Gingrich: Immigration Hurts McCain More Than Abortion Hurts Giuliani Among GOP Voters

McCain concedes immigration stance may hurt his '08 bid.

ByABC News
January 8, 2009, 12:21 AM

June 8, 2007 — -- John McCain tells ABC News that former House Speaker Newt Gingrich "may be right" for thinking that the Arizona senator's immigration stance is a bigger hurdle to the GOP's 2008 presidential nomination than former New York Mayor Rudy Giuliani's support for abortion rights.

"Sen. McCain carries both the burden of McCain-Feingold and now the burden of the McCain-Kennedy bill," said Gingrich in a question and answer session following a Friday speech to the American Enterprise Institute in Washington, D.C. "And I think, in a sense . . . if you were handicapping, he has the greatest challenge in a Republican primary in explaining those positions."

In an exclusive interview with ABC News' George Stephanopoulos airing this Sunday on "This Week," McCain does not entirely refute Gingrich's assessment.

"He may be right, for all I know," McCain said of Gingrich's immigration claim, "but I went [to the Senate] to do the hard things. I went there to do something. The easiest thing for me to do is go there and say 'no' to things."

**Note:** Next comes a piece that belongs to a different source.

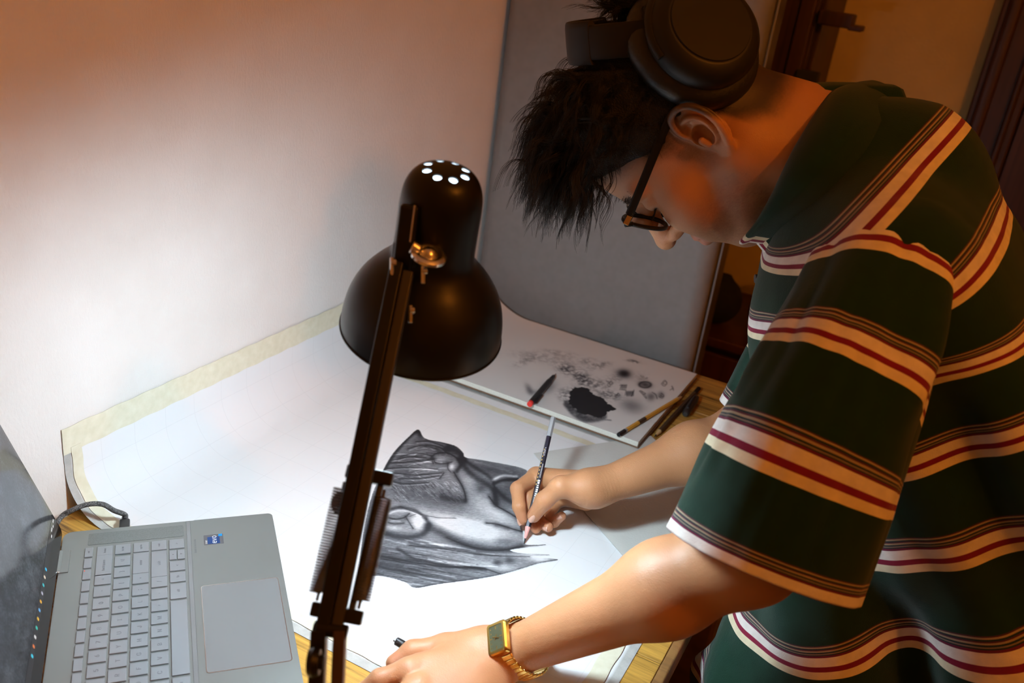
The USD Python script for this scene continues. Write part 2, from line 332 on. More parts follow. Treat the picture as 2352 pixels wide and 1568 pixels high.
# desk: boards run from the wall to the front edge
dk = thing('desk', 'wooden desk with yellow brown boards against the white wall', 'desk', (.34, .68, 0))
DX, DY0, DY1 = .69, -.12, 1.537
ys = np.linspace(DY0, DY1, 12)
for a, b in zip(ys, ys[1:]): part(dk, 'board', rbox((DX-.003, b-a-.0006, .025), .0012, t=(.003+(DX-.003)/2, (a+b)/2, DESK-.0125)), 'desk_wood')
part(dk, 'edge_strip', rbox((.012, DY1-DY0, .03), .003, t=(DX+.0055, (DY0+DY1)/2, DESK-.0155)), 'desk_edge')
part(dk, 'apron', rbox((.02, DY1-DY0-.14, .09), .003, t=(DX-.06, (DY0+DY1)/2, DESK-.07)), 'desk_edge')
part(dk, 'apron', rbox((.02, DY1-DY0-.14, .09), .003, t=(.06, (DY0+DY1)/2, DESK-.07)), 'desk_edge')
for x in (.06, DX-.06):
    for y in (DY0+.06, DY1-.06): part(dk, 'leg', rbox((.055, .055, DESK-.025), .004, t=(x, y, (DESK-.025)/2)), 'desk_edge')

# the warm bulb that lights the room from behind the man
pl = thing('pendant_lamp', 'bare warm bulb hanging on a black cord from the ceiling', 'lamp', (WARM_AT[0], WARM_AT[1], ZC))
look('warm_glow', {'e': ('emission', dict(color=(1, .285, .025), strength=WARM))}, surface='e.emission')
w = np.array(WARM_AT)
part(pl, 'cord', rod(w+[0, 0, .1], (w[0], w[1], ZC-.03), .004, 8), 'rubber')
part(pl, 'ceiling_rose', lathe([(0, ZC-.035), (.05, ZC-.03), (.055, ZC), (0, ZC)], (w[0], w[1], 0), (0, 0, 1)), 'ceiling_paint')
part(pl, 'socket', lathe([(0, .05), (.02, .05), (.022, .09), (.012, .11), (0, .11)], w, (0, 0, 1), 24), 'rubber')
part(pl, 'bulb', lathe([(0, -.05), (.025, -.044), (.042, -.025), (.047, 0), (.042, .02), (.026, .043), (.018, .055), (0, .056)], w, (0, 0, 1), 32), 'warm_glow', smooth=True)
# ------------------------------------------------------------------ the big sheet of drawing paper, curling up onto the wall
PY0, PY1, PX1, RC = .597, 1.203, .662, .06
S0, S1 = .04, .04 + RC*math.pi/2
SMAX = S1 + PX1 - RC
def on_paper(s, y, up=0.):
    """Point of the sheet at arc length s from its top edge on the wall; up lifts it off the surface."""
    s, y = np.broadcast_arrays(np.asarray(s, float), np.asarray(y, float))
    t = np.clip((s-S0)/RC, 0, math.pi/2); x0, z0 = RC - RC*np.cos(t), RC - RC*np.sin(t)
    x = np.where(s > S1, s - S1 + RC, x0); z = np.where(s < S0, .10 - s, z0)
    nx, nz = np.where(s < S0, 1., np.cos(t)), np.where(s > S1, 1., np.where(s < S0, 0., np.sin(t)))
    return np.stack([x + (.0012+up)*nx, y, z + DESK + (.0009+up)*nz], -1)
ss = np.unique(np.r_[np.linspace(0, S1, 40), np.linspace(S1, SMAX, 60)]); yy = np.linspace(PY0, PY1, 60)
SS, YY = np.meshgrid(ss, yy, indexing='ij')
pv, pf = sheet(on_paper(SS, YY + .0015*np.sin(SS*9)*(np.abs(YY-PY0) < .01)))
edge = np.minimum(np.minimum(YY-PY0, PY1-YY), np.minimum(SS+.03, SMAX-SS)).ravel()
fine_line = [('gs', 'f1'), ('gy', 'f2')]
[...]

While McCain conceded that Gingrich may be right with respect to the political risk posed by his immigration stance, McCain rejected Gingrich's claim that the landmark campaign-finance legislation which bears his name poses a similar threat to McCain's White House ambitions.

"Out here in Iowa," McCain told ABC News, "you go with me to all these town hall meetings, you'll never hear anybody ask about that. That's an inside-the-beltway thing, people who lost money who used to make a lot of money off of this soft money that was washing around."

Channeling his political idol, former President Teddy Roosevelt, McCain continued, "I'm in the arena. I'm working hard. I'm proud of my record. And from time to time, it may not be agreeable, but it's what the people of Arizona sent me there to do and I'm proud and happy to do it."

Even though Gingrich and Giuliani have different positions on abortion rights, Gingrich believes that the man who led New York through the terrorist attacks of Sept. 11, 2001, has a "very strong case to make" on national security and that GOP primary voters will place more importance on those security credentials than on his liberal social views.

"Right to life really matters," said Gingrich. "There are a number of places, for example, where I really disagree with Mayor Giuliani. But in a world where a nuclear weapon could eliminate an American city in seconds, he has a very strong case to make."